+++ Given data
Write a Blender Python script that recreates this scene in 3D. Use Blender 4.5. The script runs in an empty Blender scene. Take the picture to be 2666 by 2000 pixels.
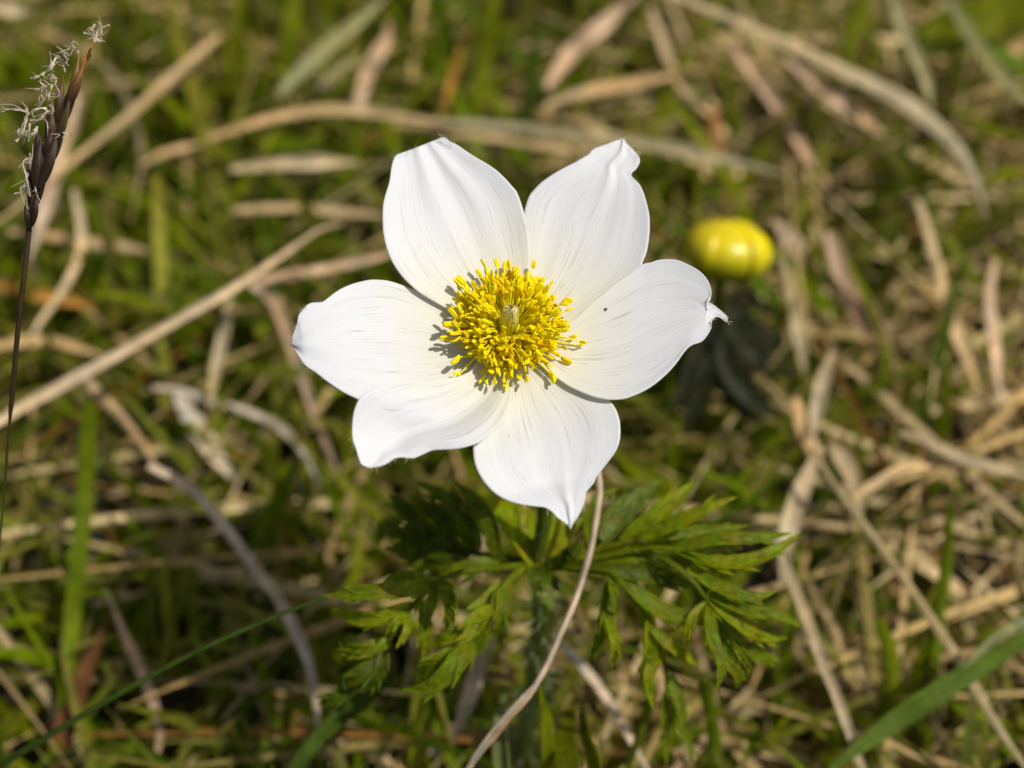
import bpy, bmesh, math, random
import numpy as np
from mathutils import Vector, Matrix, noise

rng = random.Random(7)
nrg = np.random.default_rng(11)
scene = bpy.context.scene
COL = scene.collection

# ------------------------------------------------------------------ camera
PITCH = math.radians(50.0)
HFOV = math.radians(40.0)
K = math.tan(HFOV / 2) / 1333.0            # tangent per photo pixel
FWD = Vector((0, math.cos(PITCH), -math.sin(PITCH)))
UPV = Vector((0, math.sin(PITCH), math.cos(PITCH)))
RGT = Vector((1, 0, 0))
FLOWER = Vector((0, 0, 0.110))             # bottom of the flower's bowl


def ray(px, py):
    return FWD + RGT * ((px - 1333) * K) + UPV * ((1000 - py) * K)


CAM = FLOWER - ray(1320, 875) * 0.180


def P(px, py, d):
    """point at depth d (metres along the optical axis)"""
    return CAM + ray(px, py) * d


def PZ(px, py, z):
    """point where the sight line meets height z"""
    r = ray(px, py)
    return CAM + r * ((z - CAM.z) / r.z)


def depth(p):
    return (p - CAM).dot(FWD)


cam_d = bpy.data.cameras.new("camera")
cam_d.sensor_width = 36.0
cam_d.lens = 18.0 / math.tan(HFOV / 2)
cam_d.clip_start = 0.005
cam_d.clip_end = 2000
cam_d.dof.use_dof = True
cam_d.dof.focus_distance = 0.1775
cam_d.dof.aperture_fstop = 10.0
cam_d.dof.aperture_blades = 7
cam = bpy.data.objects.new("camera", cam_d)
cam.location = CAM
cam.rotation_euler = (math.pi / 2 - PITCH, 0, 0)
COL.objects.link(cam)
scene.camera = cam

# ------------------------------------------------------------------ light
SUN = Vector((0.50, -0.14, 0.88)).normalized()
world = bpy.data.worlds.new("World")
scene.world = world
world.use_nodes = True
wn = world.node_tree.nodes
wn.clear()
sky = wn.new("ShaderNodeTexSky")
sky.sky_type = 'NISHITA'
sky.sun_disc = False
sky.dust_density = 3.0
sky.ozone_density = 0.4
sky.sun_elevation = math.asin(SUN.z)
sky.sun_rotation = math.atan2(SUN.x, SUN.y)
bg = wn.new("ShaderNodeBackground")
bg.inputs['Strength'].default_value = 0.056
wo = wn.new("ShaderNodeOutputWorld")
world.node_tree.links.new(sky.outputs[0], bg.inputs[0])
world.node_tree.links.new(bg.outputs[0], wo.inputs[0])
sd = bpy.data.lights.new("sun", 'SUN')
sd.energy = 2.85
sd.angle = math.radians(0.53)
sd.color = (1.0, 0.95, 0.86)
sun = bpy.data.objects.new("sun", sd)
sun.rotation_euler = SUN.to_track_quat('Z', 'Y').to_euler()
sun.location = SUN * 3
COL.objects.link(sun)
vs = scene.view_settings
vs.view_transform = 'Standard'
vs.look = 'None'
vs.exposure = 0.27
vs.gamma = 1.0
vs.use_curve_mapping = False
scene.render.engine = 'CYCLES'
scene.cycles.use_denoising = True
scene.cycles.max_bounces = 10
scene.cycles.transmission_bounces = 8
scene.cycles.sample_clamp_indirect = 6


# ------------------------------------------------------------------ helpers
def tag(o, label=None, cat=None, group=None, kind=None):
    if label: o['label'] = label
    if cat: o['category'] = cat
    if group: o['group'] = group
    if kind: o['kind'] = kind
    return o


def empty(name, loc):
    o = bpy.data.objects.new(name, None)
    o.location = loc
    o.empty_display_size = 0.01
    COL.objects.link(o)
    return o


def attach(o, root):
    o.parent = root
    if root.parent is None:
        o.matrix_parent_inverse = Matrix.Translation(-Vector(root.location))
    return o


class MB:
    """collects quads / triangles with a colour per vertex"""
    def __init__(self):
        self.v, self.f, self.c, self.uv = [], [], [], []

    def add(self, verts, faces, col, uvs=None):
        n = len(self.v)
        self.v += [tuple(p) for p in verts]
        self.f += [tuple(i + n for i in f) for f in faces]
        if isinstance(col, list):
            self.c += col
        else:
            self.c += [col] * len(verts)
        self.uv += uvs if uvs else [(0, 0)] * len(verts)

    def grid(self, rows, col, uvs=None):
        m = len(rows[0])
        faces = []
        for i in range(len(rows) - 1):
            for j in range(m - 1):
                a = i * m + j
                faces.append((a, a + 1, a + m + 1, a + m))
        self.add([p for r in rows for p in r], faces, col,
                 [u for r in uvs for u in r] if uvs else None)

    def ribbon(self, pts, hw, col, nrm, fold=0.25, twist=0.0, cols=None):
        """blade along pts, half width hw[i], folded along the middle"""
        rows, cc, uvs = [], [], []
        n = len(pts)
        for i, p in enumerate(pts):
            t = (pts[min(i + 1, n - 1)] - pts[max(i - 1, 0)]).normalized()
            nn = nrm[i] if isinstance(nrm, list) else nrm
            s = t.cross(nn)
            if s.length < 1e-4:
                s = t.cross(Vector((0.3, 0.5, 0.2)))
            s.normalize()
            u = s.cross(t).normalized()
            a = twist * i / (n - 1)
            s, u = s * math.cos(a) + u * math.sin(a), u * math.cos(a) - s * math.sin(a)
            w = hw[i]
            rows.append([p - s * w + u * w * fold, p - s * w * .5 + u * w * fold * .35, p,
                         p + s * w * .5 + u * w * fold * .35, p + s * w + u * w * fold])
            uvs.append([(q, i / (n - 1)) for q in (0, .25, .5, .75, 1)])
            cc += [cols[i] if cols else col] * 5
        self.grid(rows, cc, uvs)

    def tube(self, pts, rad, col, sides=8, cols=None):
        rows, cc, uvs = [], [], []
        n = len(pts)
        ref = Vector((0.31, 0.2, 0.93))
        for i, p in enumerate(pts):
            t = (pts[min(i + 1, n - 1)] - pts[max(i - 1, 0)]).normalized()
            s = t.cross(ref)
            if s.length < .05:
                s = t.cross(Vector((1, 0, 0)))
            s.normalize()
            u = t.cross(s)
            row = []
            for j in range(sides + 1):
                a = 2 * math.pi * j / sides
                row.append(p + (s * math.cos(a) + u * math.sin(a)) * rad[i])
            rows.append(row)
            uvs.append([(j / sides, i / (n - 1)) for j in range(sides + 1)])
            cc += [cols[i] if cols else col] * (sides + 1)
        self.grid(rows, cc, uvs)

    def mesh(self, name, mat, origin=None):
        me = bpy.data.meshes.new(name)
        vv = self.v
        if origin is not None:
            ox, oy, oz = origin
            vv = [(x - ox, y - oy, z - oz) for x, y, z in vv]
        me.from_pydata(vv, [], self.f)
        ca = me.color_attributes.new("tint", 'FLOAT_COLOR', 'POINT')
        ca.data.foreach_set("color", np.array([(c[0], c[1], c[2], 1.0) for c in self.c], dtype=np.float32).ravel())
        ul = me.uv_layers.new(name="UVMap")
        li = np.zeros(len(me.loops), dtype=np.int32)
        me.loops.foreach_get("vertex_index", li)
        ul.data.foreach_set("uv", np.array(self.uv, dtype=np.float32)[li].ravel())
        me.polygons.foreach_set("use_smooth", [True] * len(me.polygons))
        me.materials.append(mat)
        me.update()
        return me

    def build(self, name, mat, root=None, origin=None):
        me = self.mesh(name, mat, origin)
        o = bpy.data.objects.new(name, me)
        if origin is not None:
            o.location = origin
        COL.objects.link(o)
        if root is not None:
            attach(o, root)
        return o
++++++
→ Problem to solve:
Repeat all the data as it stands, dropping any images it holds.

→ Response:
Write a Blender Python script that recreates this scene in 3D. Use Blender 4.5. The script runs in an empty Blender scene. Take the picture to be 2666 by 2000 pixels.
import bpy, bmesh, math, random
import numpy as np
from mathutils import Vector, Matrix, noise

rng = random.Random(7)
nrg = np.random.default_rng(11)
scene = bpy.context.scene
COL = scene.collection

# ------------------------------------------------------------------ camera
PITCH = math.radians(50.0)
HFOV = math.radians(40.0)
K = math.tan(HFOV / 2) / 1333.0            # tangent per photo pixel
FWD = Vector((0, math.cos(PITCH), -math.sin(PITCH)))
UPV = Vector((0, math.sin(PITCH), math.cos(PITCH)))
RGT = Vector((1, 0, 0))
FLOWER = Vector((0, 0, 0.110))             # bottom of the flower's bowl


def ray(px, py):
    return FWD + RGT * ((px - 1333) * K) + UPV * ((1000 - py) * K)


CAM = FLOWER - ray(1320, 875) * 0.180


def P(px, py, d):
    """point at depth d (metres along the optical axis)"""
    return CAM + ray(px, py) * d


def PZ(px, py, z):
    """point where the sight line meets height z"""
    r = ray(px, py)
    return CAM + r * ((z - CAM.z) / r.z)


def depth(p):
    return (p - CAM).dot(FWD)


cam_d = bpy.data.cameras.new("camera")
cam_d.sensor_width = 36.0
cam_d.lens = 18.0 / math.tan(HFOV / 2)
cam_d.clip_start = 0.005
cam_d.clip_end = 2000
cam_d.dof.use_dof = True
cam_d.dof.focus_distance = 0.1775
cam_d.dof.aperture_fstop = 10.0
cam_d.dof.aperture_blades = 7
cam = bpy.data.objects.new("camera", cam_d)
cam.location = CAM
cam.rotation_euler = (math.pi / 2 - PITCH, 0, 0)
COL.objects.link(cam)
scene.camera = cam

# ------------------------------------------------------------------ light
SUN = Vector((0.50, -0.14, 0.88)).normalized()
world = bpy.data.worlds.new("World")
scene.world = world
world.use_nodes = True
wn = world.node_tree.nodes
wn.clear()
sky = wn.new("ShaderNodeTexSky")
sky.sky_type = 'NISHITA'
sky.sun_disc = False
sky.dust_density = 3.0
sky.ozone_density = 0.4
sky.sun_elevation = math.asin(SUN.z)
sky.sun_rotation = math.atan2(SUN.x, SUN.y)
bg = wn.new("ShaderNodeBackground")
bg.inputs['Strength'].default_value = 0.056
wo = wn.new("ShaderNodeOutputWorld")
world.node_tree.links.new(sky.outputs[0], bg.inputs[0])
world.node_tree.links.new(bg.outputs[0], wo.inputs[0])
sd = bpy.data.lights.new("sun", 'SUN')
sd.energy = 2.85
sd.angle = math.radians(0.53)
sd.color = (1.0, 0.95, 0.86)
sun = bpy.data.objects.new("sun", sd)
sun.rotation_euler = SUN.to_track_quat('Z', 'Y').to_euler()
sun.location = SUN * 3
COL.objects.link(sun)
vs = scene.view_settings
vs.view_transform = 'Standard'
vs.look = 'None'
vs.exposure = 0.27
vs.gamma = 1.0
vs.use_curve_mapping = False
scene.render.engine = 'CYCLES'
scene.cycles.use_denoising = True
scene.cycles.max_bounces = 10
scene.cycles.transmission_bounces = 8
scene.cycles.sample_clamp_indirect = 6


# ------------------------------------------------------------------ helpers
def tag(o, label=None, cat=None, group=None, kind=None):
    if label: o['label'] = label
    if cat: o['category'] = cat
    if group: o['group'] = group
    if kind: o['kind'] = kind
    return o


def empty(name, loc):
    o = bpy.data.objects.new(name, None)
    o.location = loc
    o.empty_display_size = 0.01
    COL.objects.link(o)
    return o


def attach(o, root):
    o.parent = root
    if root.parent is None:
        o.matrix_parent_inverse = Matrix.Translation(-Vector(root.location))
    return o


class MB:
    """collects quads / triangles with a colour per vertex"""
    def __init__(self):
        self.v, self.f, self.c, self.uv = [], [], [], []

    def add(self, verts, faces, col, uvs=None):
        n = len(self.v)
        self.v += [tuple(p) for p in verts]
        self.f += [tuple(i + n for i in f) for f in faces]
        if isinstance(col, list):
            self.c += col
        else:
            self.c += [col] * len(verts)
        self.uv += uvs if uvs else [(0, 0)] * len(verts)

    def grid(self, rows, col, uvs=None):
        m = len(rows[0])
        faces = []
        for i in range(len(rows) - 1):
            for j in range(m - 1):
                a = i * m + j
                faces.append((a, a + 1, a + m + 1, a + m))
        self.add([p for r in rows for p in r], faces, col,
                 [u for r in uvs for u in r] if uvs else None)

    def ribbon(self, pts, hw, col, nrm, fold=0.25, twist=0.0, cols=None):
        """blade along pts, half width hw[i], folded along the middle"""
        rows, cc, uvs = [], [], []
        n = len(pts)
        for i, p in enumerate(pts):
            t = (pts[min(i + 1, n - 1)] - pts[max(i - 1, 0)]).normalized()
            nn = nrm[i] if isinstance(nrm, list) else nrm
            s = t.cross(nn)
            if s.length < 1e-4:
                s = t.cross(Vector((0.3, 0.5, 0.2)))
            s.normalize()
            u = s.cross(t).normalized()
            a = twist * i / (n - 1)
            s, u = s * math.cos(a) + u * math.sin(a), u * math.cos(a) - s * math.sin(a)
            w = hw[i]
            rows.append([p - s * w + u * w * fold, p - s * w * .5 + u * w * fold * .35, p,
                         p + s * w * .5 + u * w * fold * .35, p + s * w + u * w * fold])
            uvs.append([(q, i / (n - 1)) for q in (0, .25, .5, .75, 1)])
            cc += [cols[i] if cols else col] * 5
        self.grid(rows, cc, uvs)

    def tube(self, pts, rad, col, sides=8, cols=None):
        rows, cc, uvs = [], [], []
        n = len(pts)
        ref = Vector((0.31, 0.2, 0.93))
        for i, p in enumerate(pts):
            t = (pts[min(i + 1, n - 1)] - pts[max(i - 1, 0)]).normalized()
            s = t.cross(ref)
            if s.length < .05:
                s = t.cross(Vector((1, 0, 0)))
            s.normalize()
            u = t.cross(s)
            row = []
            for j in range(sides + 1):
                a = 2 * math.pi * j / sides
                row.append(p + (s * math.cos(a) + u * math.sin(a)) * rad[i])
            rows.append(row)
            uvs.append([(j / sides, i / (n - 1)) for j in range(sides + 1)])
            cc += [cols[i] if cols else col] * (sides + 1)
        self.grid(rows, cc, uvs)

    def mesh(self, name, mat, origin=None):
        me = bpy.data.meshes.new(name)
        vv = self.v
        if origin is not None:
            ox, oy, oz = origin
            vv = [(x - ox, y - oy, z - oz) for x, y, z in vv]
        me.from_pydata(vv, [], self.f)
        ca = me.color_attributes.new("tint", 'FLOAT_COLOR', 'POINT')
        ca.data.foreach_set("color", np.array([(c[0], c[1], c[2], 1.0) for c in self.c], dtype=np.float32).ravel())
        ul = me.uv_layers.new(name="UVMap")
        li = np.zeros(len(me.loops), dtype=np.int32)
        me.loops.foreach_get("vertex_index", li)
        ul.data.foreach_set("uv", np.array(self.uv, dtype=np.float32)[li].ravel())
        me.polygons.foreach_set("use_smooth", [True] * len(me.polygons))
        me.materials.append(mat)
        me.update()
        return me

    def build(self, name, mat, root=None, origin=None):
        me = self.mesh(name, mat, origin)
        o = bpy.data.objects.new(name, me)
        if origin is not None:
            o.location = origin
        COL.objects.link(o)
        if root is not None:
            attach(o, root)
        return o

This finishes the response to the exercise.